- **Input for this task**

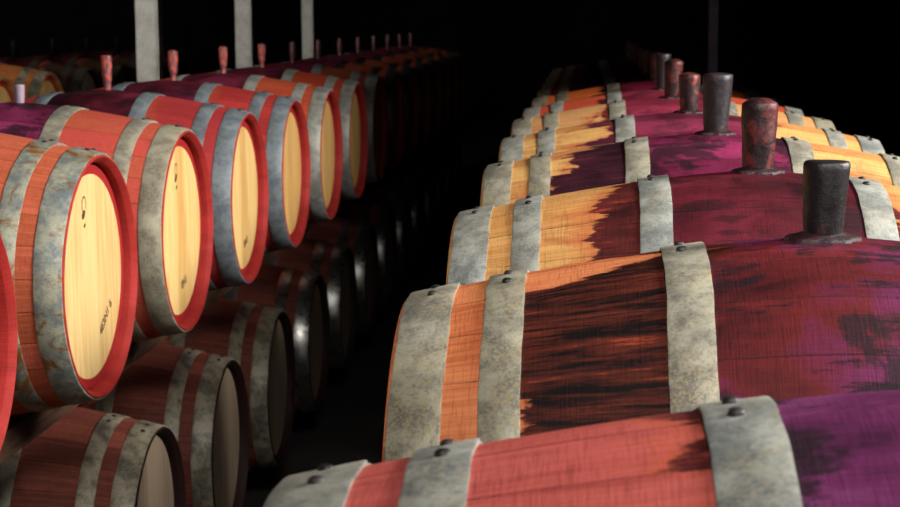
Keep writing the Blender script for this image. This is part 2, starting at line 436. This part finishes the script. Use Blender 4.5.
def lw(key, name, seed, wood, wood2, wine, e=0.165, **k):
    W[key] = wood_mat(name, seed, wood, wood2, (k.pop('d', srgb(140, 40, 36)), srgb(60, 16, 20)), wine, e1=(e + 0.02, e + 0.02), e2=(e, e), jag=0.03, rim=RED, **k)
PURP = (srgb(40, 14, 26), srgb(124, 40, 78), srgb(150, 54, 98))
MARO = (srgb(30, 8, 14), srgb(84, 24, 36), srgb(120, 38, 62))
lw('L0', 'staves_salmon', 21, srgb(200, 98, 76), srgb(172, 74, 58), PURP)
lw('L1', 'staves_coral', 22, srgb(200, 100, 76), srgb(170, 84, 52), PURP)
lw('L2', 'staves_scarlet', 23, srgb(190, 76, 66), srgb(180, 86, 62), PURP, black=0.8)
lw('L3', 'staves_cherry', 24, srgb(178, 60, 60), srgb(156, 50, 50), MARO, black=0.7)
lw('L4', 'staves_red', 25, srgb(180, 60, 54), srgb(158, 48, 46), MARO, black=0.6)
lw('L5', 'staves_orange_red', 26, srgb(190, 84, 54), srgb(170, 66, 44), MARO, black=0.6)
lw('L6', 'staves_brick', 27, srgb(190, 74, 44), srgb(164, 56, 36), MARO, black=0.6)
lw('L7', 'staves_dull_brick', 28, srgb(170, 84, 56), srgb(134, 60, 42), MARO, black=0.6)
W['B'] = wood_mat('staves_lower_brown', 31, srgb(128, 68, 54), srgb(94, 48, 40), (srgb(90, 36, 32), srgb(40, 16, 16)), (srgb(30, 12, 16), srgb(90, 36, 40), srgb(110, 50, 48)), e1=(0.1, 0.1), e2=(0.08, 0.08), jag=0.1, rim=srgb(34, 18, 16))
W['F'] = wood_mat('staves_rear_amber', 33, srgb(196, 128, 70), srgb(160, 92, 48), (srgb(110, 46, 26), srgb(40, 16, 16)), MARO, e1=(0.2, 0.2), e2=(0.16, 0.16), jag=0.05)

M_HOOP_FAR = metal_mat('hoop_steel_polished', 23, srgb(150, 150, 146), srgb(190, 188, 180), metallic=0.95, rough=0.30, yellow=0.1)
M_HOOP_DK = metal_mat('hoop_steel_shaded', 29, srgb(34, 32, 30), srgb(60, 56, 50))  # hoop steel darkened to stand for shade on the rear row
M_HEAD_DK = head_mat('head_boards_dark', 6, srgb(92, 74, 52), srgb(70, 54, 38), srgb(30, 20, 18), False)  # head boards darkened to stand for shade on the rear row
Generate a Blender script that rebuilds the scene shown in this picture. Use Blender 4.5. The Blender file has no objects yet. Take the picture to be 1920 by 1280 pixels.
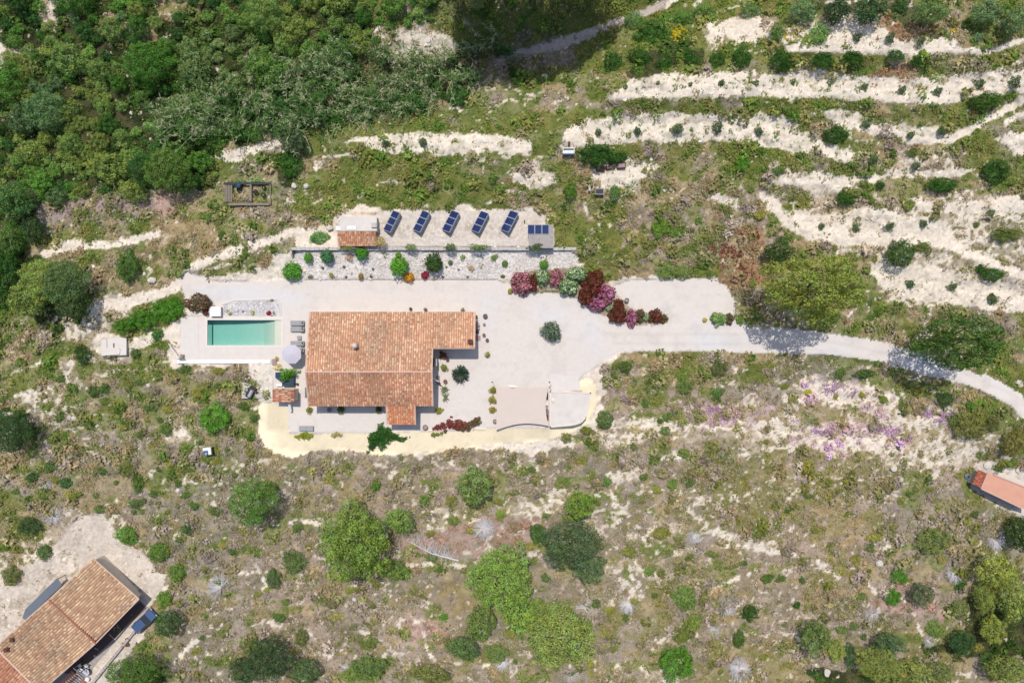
import bpy, math, random
import numpy as np
from mathutils import Vector, Matrix

R = math.radians
random.seed(7)
rng = np.random.default_rng(11)
scene = bpy.context.scene
col = scene.collection

# ------------------------------------------------------------------ camera, world, sun
SC = 13.0          # plan units per metre
H = 100.0          # height of the drone over the courtyard
cam = bpy.data.cameras.new('camera'); cam.lens = 36 * SC * H / 1920; cam.sensor_width = 36
cam.clip_end = 3000
camo = bpy.data.objects.new('camera', cam); col.objects.link(camo)
camo.location = (0, 0, H); scene.camera = camo

SUN = Vector((0.06, -0.37, -1)).normalized()
elev = math.asin(-SUN.z); azim = math.atan2(-SUN.x, -SUN.y)
w = bpy.data.worlds.new('World'); scene.world = w; w.use_nodes = True
nt = w.node_tree; nt.nodes.clear()
sky = nt.nodes.new('ShaderNodeTexSky'); sky.sky_type = 'NISHITA'; sky.sun_disc = False
sky.sun_elevation = elev; sky.sun_rotation = azim; sky.air_density = 1.0; sky.dust_density = 1.5
bg = nt.nodes.new('ShaderNodeBackground'); bg.inputs[1].default_value = 0.145
wo = nt.nodes.new('ShaderNodeOutputWorld')
nt.links.new(sky.outputs[0], bg.inputs[0]); nt.links.new(bg.outputs[0], wo.inputs[0])
sl = bpy.data.lights.new('sun', 'SUN'); sl.energy = 3.98; sl.angle = R(0.5); sl.color = (1, 0.965, 0.91)
so = bpy.data.objects.new('sun', sl); col.objects.link(so); so.location = (0, 40, 90)
so.rotation_euler = SUN.to_track_quat('-Z', 'Y').to_euler()
scene.view_settings.view_transform = 'Standard'; scene.view_settings.look = 'None'
scene.view_settings.exposure = -0.10; scene.view_settings.gamma = 1
scene.view_settings.use_curve_mapping = False

# ------------------------------------------------------------------ colour
ALB = 0.70
def lin(c):
    c = np.asarray(c, float) / 255
    return np.where(c <= 0.04045, c / 12.92, ((c + 0.055) / 1.055) ** 2.4)
def alb(r, g, b, k=1.0):
    v = lin((r, g, b)) * ALB * k
    return tuple(float(x) for x in v)

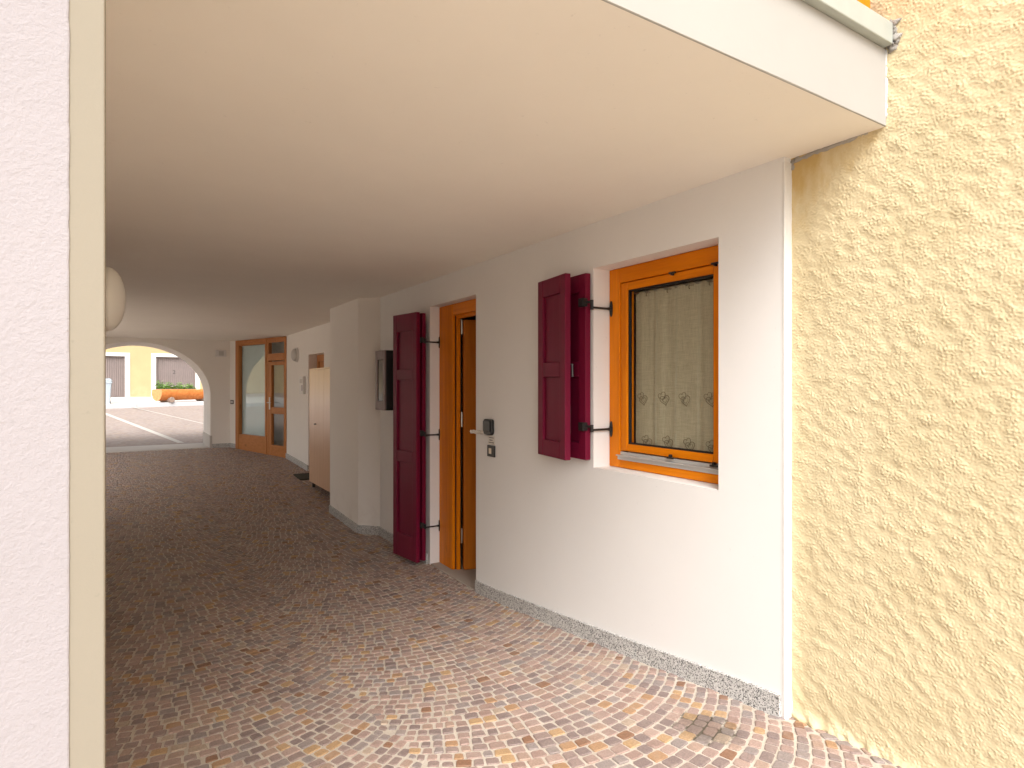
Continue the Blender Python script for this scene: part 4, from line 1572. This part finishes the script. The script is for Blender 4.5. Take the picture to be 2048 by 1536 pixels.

- **Short task**
Skip the pictures and restate exactly the lines from the beginning of the listing to the line with "42), MARO, black=0.6)", that line included.

- **Written solution**
Keep writing the Blender script for this image. This is part 2, starting at line 436. This part finishes the script. Use Blender 4.5.
def lw(key, name, seed, wood, wood2, wine, e=0.165, **k):
    W[key] = wood_mat(name, seed, wood, wood2, (k.pop('d', srgb(140, 40, 36)), srgb(60, 16, 20)), wine, e1=(e + 0.02, e + 0.02), e2=(e, e), jag=0.03, rim=RED, **k)
PURP = (srgb(40, 14, 26), srgb(124, 40, 78), srgb(150, 54, 98))
MARO = (srgb(30, 8, 14), srgb(84, 24, 36), srgb(120, 38, 62))
lw('L0', 'staves_salmon', 21, srgb(200, 98, 76), srgb(172, 74, 58), PURP)
lw('L1', 'staves_coral', 22, srgb(200, 100, 76), srgb(170, 84, 52), PURP)
lw('L2', 'staves_scarlet', 23, srgb(190, 76, 66), srgb(180, 86, 62), PURP, black=0.8)
lw('L3', 'staves_cherry', 24, srgb(178, 60, 60), srgb(156, 50, 50), MARO, black=0.7)
lw('L4', 'staves_red', 25, srgb(180, 60, 54), srgb(158, 48, 46), MARO, black=0.6)
lw('L5', 'staves_orange_red', 26, srgb(190, 84, 54), srgb(170, 66, 44), MARO, black=0.6)
lw('L6', 'staves_brick', 27, srgb(190, 74, 44), srgb(164, 56, 36), MARO, black=0.6)
lw('L7', 'staves_dull_brick', 28, srgb(170, 84, 56), srgb(134, 60, 42), MARO, black=0.6)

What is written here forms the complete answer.